Description of the task:
Return every line of the data below that includes the string "this".
::::::
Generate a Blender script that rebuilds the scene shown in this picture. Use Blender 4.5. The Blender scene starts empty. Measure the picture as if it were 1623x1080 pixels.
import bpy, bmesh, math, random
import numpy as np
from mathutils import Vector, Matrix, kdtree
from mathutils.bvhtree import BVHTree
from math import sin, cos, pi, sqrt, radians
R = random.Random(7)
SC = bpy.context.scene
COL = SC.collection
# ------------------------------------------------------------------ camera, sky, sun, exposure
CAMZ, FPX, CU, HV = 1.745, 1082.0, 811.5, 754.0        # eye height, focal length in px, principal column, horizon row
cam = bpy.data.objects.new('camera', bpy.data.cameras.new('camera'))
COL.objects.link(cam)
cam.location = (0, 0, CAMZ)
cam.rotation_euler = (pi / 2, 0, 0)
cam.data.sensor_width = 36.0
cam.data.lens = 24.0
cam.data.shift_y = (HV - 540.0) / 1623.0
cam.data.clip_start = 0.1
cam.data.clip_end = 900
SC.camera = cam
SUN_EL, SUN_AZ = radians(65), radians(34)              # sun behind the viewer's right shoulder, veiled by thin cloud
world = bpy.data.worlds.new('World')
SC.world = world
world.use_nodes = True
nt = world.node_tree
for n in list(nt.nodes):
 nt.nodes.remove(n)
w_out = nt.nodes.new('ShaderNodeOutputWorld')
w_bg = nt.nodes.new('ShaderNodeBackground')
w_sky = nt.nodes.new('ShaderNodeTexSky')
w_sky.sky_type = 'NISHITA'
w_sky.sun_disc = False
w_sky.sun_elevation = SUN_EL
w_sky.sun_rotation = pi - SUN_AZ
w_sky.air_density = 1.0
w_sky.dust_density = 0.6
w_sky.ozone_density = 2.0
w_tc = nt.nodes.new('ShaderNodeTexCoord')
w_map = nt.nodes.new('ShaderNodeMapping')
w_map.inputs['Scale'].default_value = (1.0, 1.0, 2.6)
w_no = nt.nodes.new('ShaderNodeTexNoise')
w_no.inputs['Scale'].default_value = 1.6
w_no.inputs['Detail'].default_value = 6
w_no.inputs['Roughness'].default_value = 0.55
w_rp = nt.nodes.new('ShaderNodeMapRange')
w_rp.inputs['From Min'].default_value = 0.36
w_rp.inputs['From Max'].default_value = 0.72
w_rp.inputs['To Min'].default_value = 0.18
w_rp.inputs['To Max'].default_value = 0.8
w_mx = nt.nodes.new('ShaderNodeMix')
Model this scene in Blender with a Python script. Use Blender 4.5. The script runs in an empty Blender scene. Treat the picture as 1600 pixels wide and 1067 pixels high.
::::::
Output of the exercise:
Generate a Blender script that rebuilds the scene shown in this picture. Use Blender 4.5. The Blender scene starts empty. Measure the picture as if it were 1623x1080 pixels.
Model this scene in Blender with a Python script. Use Blender 4.5. The script runs in an empty Blender scene. Treat the picture as 1600 pixels wide and 1067 pixels high.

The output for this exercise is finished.